Task instructions = Exactly the lines from the start of the data below through the line that contains "COL = SC.collection" are to be copied, with pictures left out.

Dataset content =
◇ ◇ ◇

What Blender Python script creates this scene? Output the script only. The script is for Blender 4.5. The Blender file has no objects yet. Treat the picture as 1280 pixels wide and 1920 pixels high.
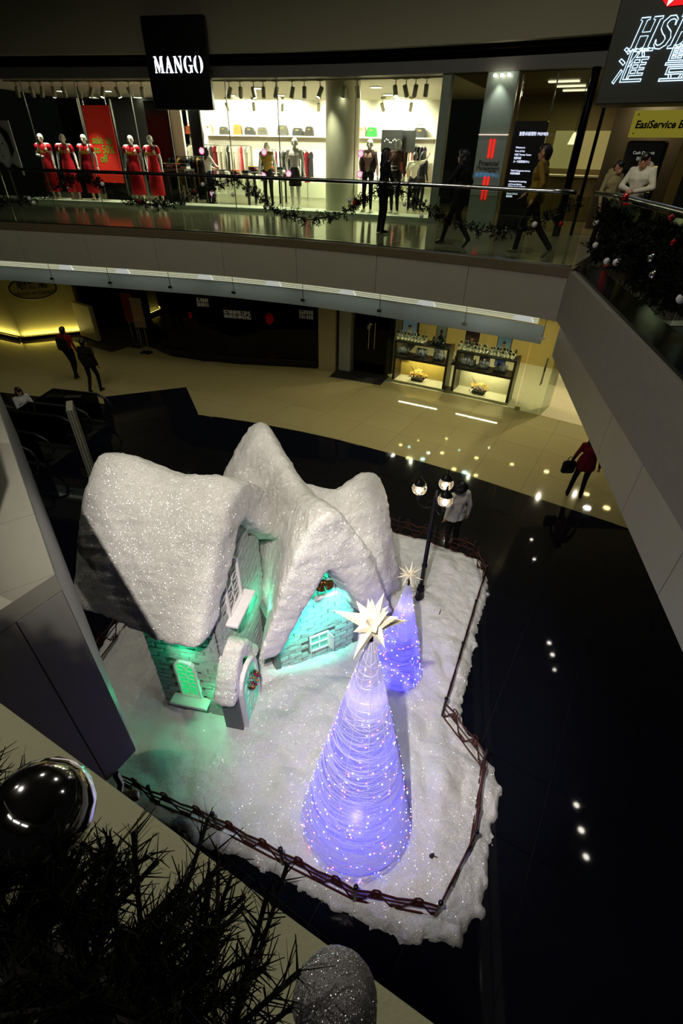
import bpy, bmesh, math, random
import numpy as np
from mathutils import Vector, Matrix
random.seed(7)
PI = math.pi
SC = bpy.context.scene
COL = SC.collection

# ------------------------------------------------------------------ camera (17 mm lens, upright frame)
F_PX, CX, CY = 906.0, 640.0, 960.0
_dn = np.array([612.0 - CX, 2180.0 - CY, F_PX]); _dn /= np.linalg.norm(_dn)
_vx = 869.0 - CX; _vy = -(_dn[0]*_vx + _dn[2]*F_PX)/_dn[1]
_Y = np.array([_vx, _vy, F_PX]); _Y /= np.linalg.norm(_Y)
_Z = -_dn; _X = np.cross(_Y, _Z)
RW = np.stack([_X, _Y, _Z], 1)
CAM = Vector((0, 0, 6.45))
cd = bpy.data.cameras.new('camera'); cam = bpy.data.objects.new('camera', cd); COL.objects.link(cam)
cd.sensor_fit = 'AUTO'; cd.sensor_width = 36.0; cd.lens = F_PX/1920.0*36.0
cd.clip_start = 0.02; cd.clip_end = 200
_r, _u, _b = RW[0], -RW[1], -RW[2]
cam.matrix_world = Matrix(((_r[0], _u[0], _b[0], CAM.x), (_r[1], _u[1], _b[1], CAM.y), (_r[2], _u[2], _b[2], CAM.z), (0, 0, 0, 1)))
SC.camera = cam

# ------------------------------------------------------------------ world, exposure, large lights
SC.view_settings.view_transform = 'Standard'
SC.view_settings.look = 'None'
SC.view_settings.gamma = 1.0
SC.view_settings.use_curve_mapping = False
SC.view_settings.exposure = 0.0
wd = bpy.data.worlds.new('World'); SC.world = wd; wd.use_nodes = True
bg = wd.node_tree.nodes['Background']
bg.inputs['Color'].default_value = (0.55, 0.6, 0.5, 1); bg.inputs['Strength'].default_value = 0.004
SC.cycles.use_denoising = True
SC.cycles.sample_clamp_indirect = 4.0
SC.cycles.max_bounces = 5
SC.cycles.diffuse_bounces = 3
SC.cycles.glossy_bounces = 3
SC.cycles.adaptive_threshold = 0.08
SC.cycles.caustics_reflective = False
SC.cycles.caustics_refractive = False

def aim(o, target):
    o.rotation_euler = (Vector(target) - o.location).to_track_quat('-Z', 'Y').to_euler()

def light(name, kind, loc, power, color=(1, 1, 1), size=0.1, target=None, spot=60, blend=0.4, sy=None):
    l = bpy.data.lights.new(name, kind); l.energy = power; l.color = color
    if kind == 'AREA':
        l.size = size
        if sy: l.shape = 'RECTANGLE'; l.size_y = sy
        else: l.shape = 'DISK'
    else:
        l.shadow_soft_size = size
    if kind == 'SPOT':
        l.spot_size = math.radians(spot); l.spot_blend = blend
    o = bpy.data.objects.new(name, l); COL.objects.link(o); o.location = loc
    if target is not None: aim(o, target)
    return o

# spotlights trained on the snow scene: two near the atrium roof, key in mid-air
light('midair_key_spot', 'SPOT', (-0.565, 0.24, 7.02), 1450, (1.0, 0.94, 0.88), 0.04, (-0.15, 4.2, 0.2), 46, 0.7)  # no fixture: placed on the star's shadow line, cone kept off the ledge
light('gallery_spot_house', 'SPOT', (1.0, -3.0, 11.9), 4200, (1.0, 0.93, 0.86), 0.08, (-2.1, 4.6, 2.3), 20, 0.6)
light('gallery_spot_back', 'SPOT', (3.0, 9.0, 11.9), 900, (0.95, 0.95, 0.84), 0.12, (-0.4, 6.4, 0.3), 34, 0.9)
# general dim mall lighting from above; the strongest is added fill for the cottage roof
for _x, _y, _e in ((-9, 3, 260), (-4, 8, 260), (1.0, 8.5, 240), (-5.5, 2.0, 650), (6.5, 6.5, 80)):
    light('atrium_fill_lamp', 'SPOT', (_x, _y, 12.1), _e, (1.0, 0.95, 0.80), 0.06, (_x, _y, 0), 165, 0.5)

# ------------------------------------------------------------------ helpers
def lin(c):
    """sRGB 0-255 -> linear"""
    return tuple(((x/255)/12.92 if x/255 <= 0.04045 else (((x/255)+0.055)/1.055)**2.4) for x in c)

MATS = {}
def mat(name, rgb, rough=0.5, metal=0.0, spec=0.5, emit=None, es=0.0, var=0.12, vscale=8.0, bump=0.0, bscale=40.0, trans=0.0, alpha=1.0, coat=0.0):
    """principled material with procedural colour variation and fine relief; rgb 0-255 sRGB"""
    if name in MATS: return MATS[name]
    m = bpy.data.materials.new(name); m.use_nodes = True; MATS[name] = m
    nt = m.node_tree; b = nt.nodes['Principled BSDF']
    c = lin(rgb)
    tc = nt.nodes.new('ShaderNodeTexCoord')
    no = nt.nodes.new('ShaderNodeTexNoise'); no.inputs['Scale'].default_value = vscale; no.inputs['Detail'].default_value = 4
    nt.links.new(tc.outputs['Object'], no.inputs['Vector'])
    mx = nt.nodes.new('ShaderNodeMixRGB')
    mx.inputs[1].default_value = tuple(x*(1-var) for x in c) + (1,)
    mx.inputs[2].default_value = tuple(min(1, x*(1+var)) for x in c) + (1,)
    nt.links.new(no.outputs['Fac'], mx.inputs[0]); nt.links.new(mx.outputs[0], b.inputs['Base Color'])
    b.inputs['Roughness'].default_value = rough; b.inputs['Metallic'].default_value = metal
    b.inputs['Specular IOR Level'].default_value = spec
    if coat: b.inputs['Coat Weight'].default_value = coat
    if emit is not None:
        b.inputs['Emission Color'].default_value = lin(emit) + (1,); b.inputs['Emission Strength'].default_value = es
    if trans: b.inputs['Transmission Weight'].default_value = trans
    if alpha < 1: b.inputs['Alpha'].default_value = alpha
    if bump:
        n2 = nt.nodes.new('ShaderNodeTexNoise'); n2.inputs['Scale'].default_value = bscale; n2.inputs['Detail'].default_value = 5
        nt.links.new(tc.outputs['Object'], n2.inputs['Vector'])
        bp = nt.nodes.new('ShaderNodeBump'); bp.inputs['Strength'].default_value = bump; bp.inputs['Distance'].default_value = 0.02
        nt.links.new(n2.outputs['Fac'], bp.inputs['Height']); nt.links.new(bp.outputs[0], b.inputs['Normal'])
    return m

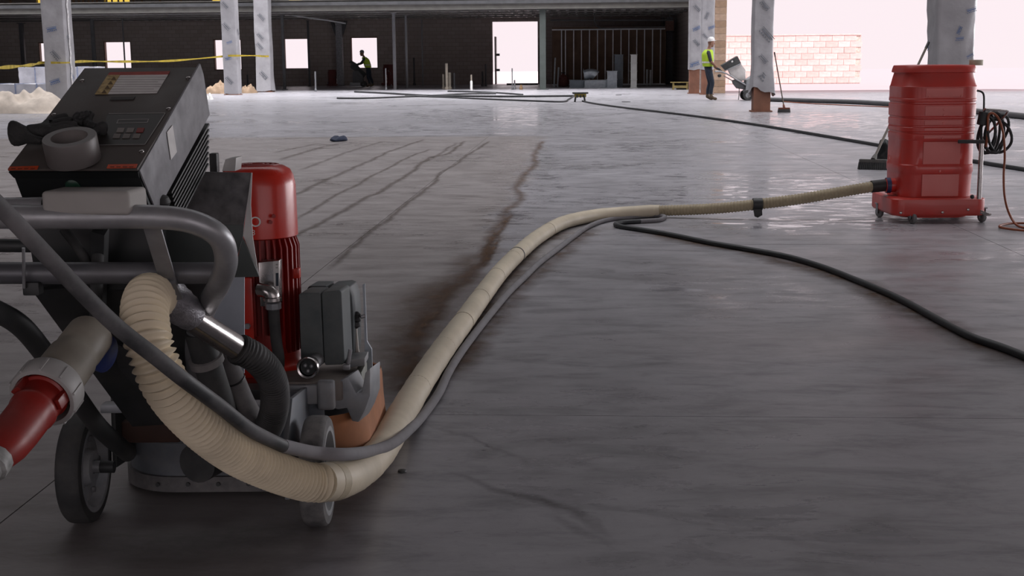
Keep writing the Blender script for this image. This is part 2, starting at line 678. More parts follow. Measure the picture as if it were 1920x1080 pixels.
# ------------------------------------------------------------------ the hall
FLOOR = floor_mat()
M_bed = mat('joint_filler', '#4a4748', 0.9)
M_blockwall = block_mat('dark_block_wall', '#a09590', '#958a84', '#857b76', 0.4, 0.2)
M_ceil = mat('roof_deck', '#6d6c6a', 0.8)
M_plainwall = mat('plain_wall', '#5a5552', 0.9)
M_primer = mat('primed_steel', '#6a6864', 0.6, 0.1, 0.15, 3)
M_darksteel = mat('dark_steel', '#4b4b4d', 0.6, 0.0, 0.2, 5)
M_stud = mat('galvanized_stud', '#c2c4c6', 0.4, 0.2, 0.15, 5)

def slab_box(x0, x1, y0, y1, z0, z1):
    return MB().box(((x0 + x1) / 2, (y0 + y1) / 2, (z0 + z1) / 2), (x1 - x0, y1 - y0, z1 - z0))

XL, XR, YB, YF, YM, XM = -34.0, 24.0, -10.0, 48.2, 70.0, 4.72
floor = structure(MB().prism([(XL, YB, -0.3), (XR, YB, -0.3), (XR, YF + 0.35, -0.3), (XM + 0.3, YF + 0.35, -0.3), (XM + 0.3, YM + 0.3, -0.3), (XL, YM + 0.3, -0.3)], (0, 0, 0.288)).build('floor', M_bed, frame='hall'))
GX = [-1.55 + 4.24 * k for k in range(-3, 5)]
GY = [4.35 + 4.24 * k for k in range(-3, 11)]
gap = 0.0022
proto = None
for i in range(len(GX) - 1):
    for j in range(len(GY) - 1):
        if proto is None:
            proto = MB().box((0, 0, -0.006), (4.24 - 2 * gap, 4.24 - 2 * gap, 0.012)).build('slab', FLOOR, frame='hall')
            s = proto
        else:
            s = proto.copy()
            COL.objects.link(s)
        s.parent = floor
        s.location = ((GX[i] + GX[i + 1]) / 2, (GY[j] + GY[j + 1]) / 2, 0)
for (x0, x1, y0, y1) in ((XL, GX[0] - gap, YB, YM + 0.3), (GX[-1] + gap, XR, YB, YF), (GX[0] + gap, GX[-1] - gap, YB, GY[0] - gap),
                         (GX[0] + gap, XM, GY[-1] + gap, YM + 0.3), (XM, GX[-1] - gap, GY[-1] + gap, YF)):
    s = slab_box(x0, x1, y0, y1, -0.012, 0).build('slab', FLOOR, parent=floor)

def wall_holes(name, axis, at, thick, a0, a1, z0, z1, holes, m):
    """a wall in the plane axis=at with rectangular openings (a-range, z-range), one connected mesh"""
    A = sorted({a0, a1, *[h[0] for h in holes], *[h[1] for h in holes]})
    Z = sorted({z0, z1, *[h[2] for h in holes], *[h[3] for h in holes]})
    A = [a for a in A if a0 <= a <= a1]
    Z = [z for z in Z if z0 <= z <= z1]
    mb = MB()
    def pt(a, z, d):
        return (a, at + d, z) if axis == 'Y' else (at + d, a, z)
    full = lambda i, j: 0 <= i < len(A) - 1 and 0 <= j < len(Z) - 1 and not any(
        h[0] <= (A[i] + A[i + 1]) / 2 <= h[1] and h[2] <= (Z[j] + Z[j + 1]) / 2 <= h[3] for h in holes)
    for i in range(len(A) - 1):
        for j in range(len(Z) - 1):
            if not full(i, j):
                continue
            q = [(A[i], Z[j]), (A[i + 1], Z[j]), (A[i + 1], Z[j + 1]), (A[i], Z[j + 1])]
            mb.add([pt(*p, 0) for p in q], [(0, 1, 2, 3)])
            mb.add([pt(*p, thick) for p in q], [(3, 2, 1, 0)])
            for k, (di, dj) in enumerate(((0, -1), (1, 0), (0, 1), (-1, 0))):
                if not full(i + di, j + dj):
                    a, b = q[k], q[(k + 1) % 4]
                    mb.add([pt(*a, 0), pt(*b, 0), pt(*b, thick), pt(*a, thick)], [(0, 1, 2, 3)])
    return structure(mb.build(name, m, frame='hall', merge=1e-4))

def hole(px0, px1, py0, py1, Y=YM):
    a, b = WY(px0, py1, Y), WY(px1, py0, Y)
    return (a.x, b.x, max(0.0, a.z), b.z)
win_px = [(533, 580, 71, 130), (658, 708, 69, 129), (402, 452, 73, 132), (197, 245, 77, 132), (74, 122, 79, 122)]
up_px = [(195, 242, -16, 4), (68, 81, -14, 8), (396, 412, -12, 2), (540, 566, -12, 2)]
door_h = hole(924, 1008, 40, 158)
door_h = (door_h[0], door_h[1], 0.0, door_h[3])
holes = [hole(*p) for p in win_px] + [hole(*p) for p in up_px] + [door_h]
wall_holes('wall_back', 'Y', YM, 0.3, XL, XM, 0.0, 9.0, holes, M_blockwall)
wall_holes('wall_left', 'X', XL - 0.3, 0.3, YB, YM, 0.0, 9.0, [], M_plainwall)
wall_holes('wall_right', 'X', XR, 0.3, YB, YF, 0.0, 9.0, [(-4, 8, 0, 4.6), (10, 22, 0, 4.6), (24, 36, 0, 4.6), (38, 46, 0, 4.6)], M_plainwall)  # open bays added to let light in from the right
wall_holes('wall_behind', 'Y', YB - 0.3, 0.3, XL, XR, 0.0, 9.0, [(-16, 0, 0, 4.6), (2, 20, 0, 4.6)], M_plainwall)  # openings added to go with the rear fill light
wall_holes('wall_front', 'Y', YF, 0.35, 5.1, XR, 0.0, 9.0, [(5.1, XR - 0.6, 0.0, 7.0)], M_plainwall)
wall_holes('wall_side', 'X', XM, 0.3, YF + 0.35, YM, 0.0, 9.0, [], M_blockwall)
structure(MB().prism([(XL, YB, 9), (XR, YB, 9), (XR, YF + 0.35, 9), (XM + 0.3, YF + 0.35, 9), (XM + 0.3, YM + 0.3, 9), (XL, YM + 0.3, 9)], (0, 0, 0.3)).build('ceiling', M_ceil, frame='hall'))
M_frame = mat('rough_window_buck', '#6a5247', 0.8)
# bucks around the window openings; the openings themselves are unglazed
for n, h in enumerate(holes[:5]):
    w = MB()
    t = 0.05
    a0, a1, z0, z1 = h
    pr = [(a0, z0), (a1, z0), (a1, z1), (a0, z1)]
    pi = [(a0 + t, z0 + t), (a1 - t, z0 + t), (a1 - t, z1 - t), (a0 + t, z1 - t)]
    for k in range(4):
        o1, o2, i1, i2 = pr[k], pr[(k + 1) % 4], pi[k], pi[(k + 1) % 4]
        w.hexa([(o1[0], YM + 0.02, o1[1]), (o2[0], YM + 0.02, o2[1]), (i2[0], YM + 0.02, i2[1]), (i1[0], YM + 0.02, i1[1])],
               [(o1[0], YM + 0.28, o1[1]), (o2[0], YM + 0.28, o2[1]), (i2[0], YM + 0.28, i2[1]), (i1[0], YM + 0.28, i1[1])])
    structure(w.build('window_%d' % (n + 1), M_frame, frame='hall'))
# yellow film stapled over the upper openings
M_film = film_mat('yellow_film', '#f4ea9a', 0.9)
for n, h in enumerate(holes[5:9]):
    structure(slab_box(h[0], h[1], YM + 0.24, YM + 0.25, h[2], h[3]).build('window_%d' % (n + 6), M_film, frame='hall'))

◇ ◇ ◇

Answer to this exercise =
What Blender Python script creates this scene? Output the script only. The script is for Blender 4.5. The Blender file has no objects yet. Treat the picture as 1280 pixels wide and 1920 pixels high.
import bpy, bmesh, math, random
import numpy as np
from mathutils import Vector, Matrix
random.seed(7)
PI = math.pi
SC = bpy.context.scene
COL = SC.collection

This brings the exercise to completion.